Акт от 8 октября 1937 года под грифом «СОВЕРШЕННО СЕКРЕТНО» гласит: «Настоящий акт составлен в том, что согласно решению Тройки УНКВД по ДС, утвержденного Тройкой УНКВД по ДВК, приведен в исполнение приговор в отношении ГОРЕНШТЕЙН (Горенштейна, но до грамматики ли!) НАУМА ИСАЕВИЧА». И так далее… Еще несколько малограмотных ликбезовских строк в духе своей скотской фразеологии… «Осужденного к ВМУН…» Догадываюсь: ВМУН – это высшая мера уголовного наказания. И действительно пояснено – расстрел. «Настоящий акт составлен в трех экземплярах». Под актом три подписи со всеми пышными титулами: Начальник 4-го отдела УНКВД по ДС Мосевич, И.О. Коменданта УНКВД по ДС младший лейтенант государственной безопасности Соколов, начальник внутренней тюрьмы УНКВД по ДС Кузьменков.
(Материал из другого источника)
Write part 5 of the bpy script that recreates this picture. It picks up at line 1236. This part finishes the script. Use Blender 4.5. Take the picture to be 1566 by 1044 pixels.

Так к ВМУН были приговорены и расстреляны сотни тысяч счастливых семей и миллионы детских лет. Я не верю в глупый аморальный фанатизм, от которого полшага до слезливого всепрощения. То, чего не было, но могло быть, должно служить приговором преступной действительности, которая была. Могла быть другая судьба, могла быть другая жизнь, могла быть другая страна.
История лишена художественной фантазии и в несчастных странах часто выступает в качестве бессердечного секретаря – писаря преступного трибунала. Но искусство дает возможность подать апелляцию в высшие небесные инстанции, пусть даже в виде экстравагантной сказки, изображающей модно одетых счастливых людей в тот день в октябре 1937 года, когда мой папа в каторжном тряпье упал с простреленным затылком, а моя мама в потертом пальтишке и косынке работницы скрывалась со мной под чужим именем в провинциальной глуши.
Рано или поздно палачи – Мосевич, Соколов, Кузьменков и прочие… – тоже умирают. Однако им не удастся скрыться под звездами, крестами и прочими памятниками. Осиновый кол в их навеки проклятые могилы! И вечная счастливая жизнь невинно замученным.
«Зеркало загадок» 9/2000, Берлин
Столь важная для Горенштейна тема невосполнимой утраты зазвучала для него с новой силой, когда уходы из жизни дорогих ему людей, в частности, актеров Анатолия Солоницына в 1982 году, Николая Гринько в 1989-м, Александра Кайдановского в 1995-м, ткали в его воображении и ткань его собственного савана.